Many athletes find it helpful to create a flowchart of their favorite moves. Starting with a static anchor (a position, hold, grip, etc.), and branching out all your opponent’s possible or likely responses to that starting point, and then what positions become available from each of those. This is a great way to visualize how many positions can lead you right to where you want to be, especially if you choose some starting anchors which are positions or grips you don’t prefer or which give the advantage to your opponent’s body type.


BJJ and Your Changing Body
But what happens if your body changes throughout the course of training?

For many of us, those changes will be welcome: weight loss, increased muscle tone, cardio for days. We all want to see tangible results to any exercise routine. But any change can temporarily throw off your BJJ game. If you’ve relied on your weight to help pin down opponents while you inch your short legs into position, you might find yourself swept once you lose some of that bulk. Similarly, if you put on a lot of muscle mass, you might naturally find that you are less flexible that you were before.

Young athletes are most likely to experience extreme body changes. Boys and young men might experience large weight fluctuation cycles as they go through growth spurts. Children who were once lean and flexible, might find themselves suddenly bulky in places they weren’t used to carrying weight, or they might find that their legs seem to have grown three inches last year, but their arms are still short. Joints can become loose or unstable during growth spurts, post-pregnancy, and also during aging.
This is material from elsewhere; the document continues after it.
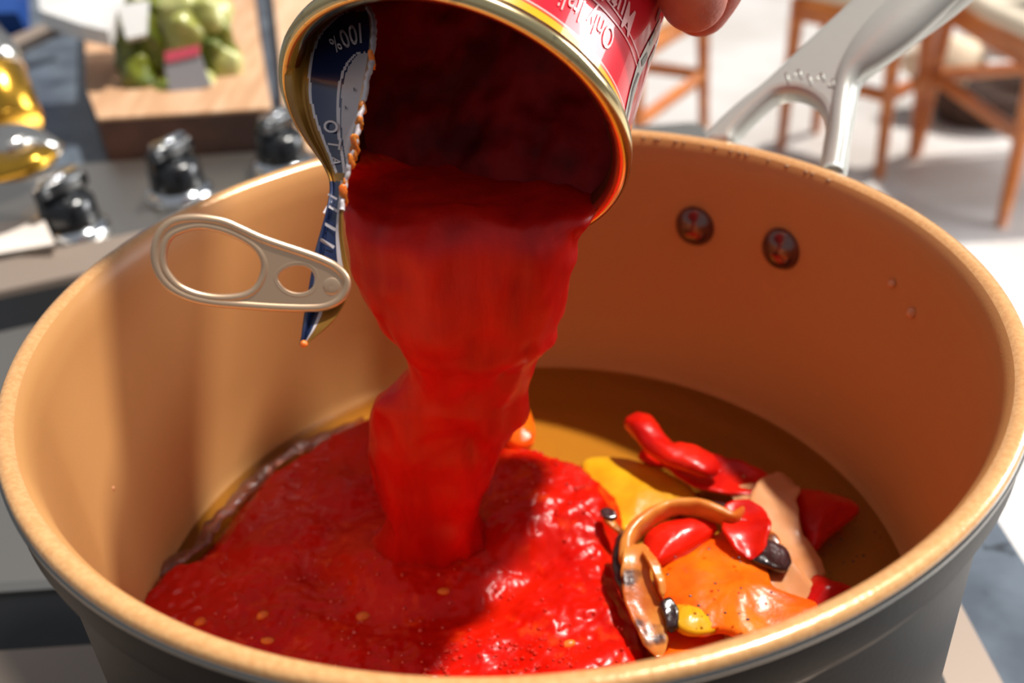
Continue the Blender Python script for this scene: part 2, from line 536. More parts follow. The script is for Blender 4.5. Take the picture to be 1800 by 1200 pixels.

Teenage girls are at highest risk for poor body image (though plenty of boys experience body dysmorphia, as well). Some girls might welcome their budding curves, while others might hate how their new bodies feel as they move through familiar positions and transitions. Pressuring down on an opponent feels very different with sore breasts or a bloated premenstrual stomach.

It’s important to accept and embrace that not only will your BJJ skills improve over time, there might be moves you couldn’t quite perfect a year ago that suddenly becomes your go-to attack, or personal favorites that only worked twenty pounds ago. Human development is a somewhat unpredictable experience and as athlete’s bodies grow and change, they must also adapt their Jiu Jitsu repertoire.

Advancing as a grappler is about finding and appreciating the advantages and disadvantages of all body types, not just your own. Starting with a well-rounded basic Jiu Jitsu game is essential before you can start to individualize your training. Breadth also allows you to anticipate the strategy your opponent might take based on not only their own body type, but the match-up as well. In other words, buy all the tools, but know which ones to take to each fight so you don’t have to carry the whole mental toolbox with you everywhere you go.

Training for a sport like Brazilian Jiu-Jitsu isn’t about showing off six-pack abs and tickets to the gun show. Sure, your BJJ body might not be perfect. Maybe it’s not even Instagram ready. But that doesn’t mean it’s not powerful. I, for one, am tired of scrolling past shirtless pictures of fighters showing off their flexed muscles. That’s not empowerment. Show me what your BJJ body can DO, not just what it looks like it can do.

Stop comparing your body to some unachievable ideal, and instead focus on how you can take that ideal and crush it between your meaty thighs until it taps out.